About 'Fat Ham'

The film of Fat Ham, an adaptation of Hamlet by James Ijames, is being digitally captured in Virginia, under strict health guidelines.

Fat Ham will be streamed on demand from March 25-April 10. Click here to learn more.

Virginia Land Acknowledgement

by Fat Ham Equity Diversity and Inclusion Officer Noelle Diane Johnson

We acknowledge that we are living and working on land that is not ours. We acknowledge that the Monacan people are the original people of this land.

The Monacan people once dominated the region that is now called Virginia and after English settlement, while many moved away and joined surrounding tribes, some stayed resisting colonization and maintaining their indigenous traditions in the Blue Ridge Mountains.
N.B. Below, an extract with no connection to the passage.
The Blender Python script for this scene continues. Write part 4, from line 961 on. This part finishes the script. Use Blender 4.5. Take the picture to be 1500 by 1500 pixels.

A practice well-known in the Monacan tradition is that of burying their deceased in mounds, one of which was excavated by Thomas Jefferson, near his plantation at Monticello, relatively close to where we are, after noticing a group of mourners nearby.

Monacan people lived agriculturally and off the land we are standing on growing what many refer to as “Three Sisters” crops – corn, beans, and squash – and hunting deer, elk, and small animals like squirrels and rabbits, which you may have seen. The Monacan people remain a thriving community in this area and continue to do the indigenous warrior work of resisting White Supremacy, reclaiming their land, culture, traditions, and dignity as a recognized people and nation. We acknowledge that we benefit from systems that are rooted in capital created and expanded by the free labor of Black people, in the form of chattel slavery and legal and cultural segregation. We find ourselves today relatively close, about a 2.5-hour drive away from what many recognize as the first slave colony and port Jamestown, which is modern-day Williamsburg, VA. We acknowledge the deep history of slavery on the land in which we will work and stand with Black people in fierce advocacy for equality and justice.

In a moment, I would like to invite everyone to either stand in place or walk around nearby and take the time to honor the people that ministered to this land. The people that would eventually minister to it through slavery, and the magnitude of and rich history of what we are doing by being here and telling THIS story, a story that shines light on many cultural truths, but ultimately is that of joy and resistance. Take in the mountains, the air, the sunshine, the trees, the earth, and the masterpiece that is the lineages of those that came before us.

Now, I invite you to take your place and hold space for yourself in whatever way feels best and allow yourself to become a part of all that is interconnected.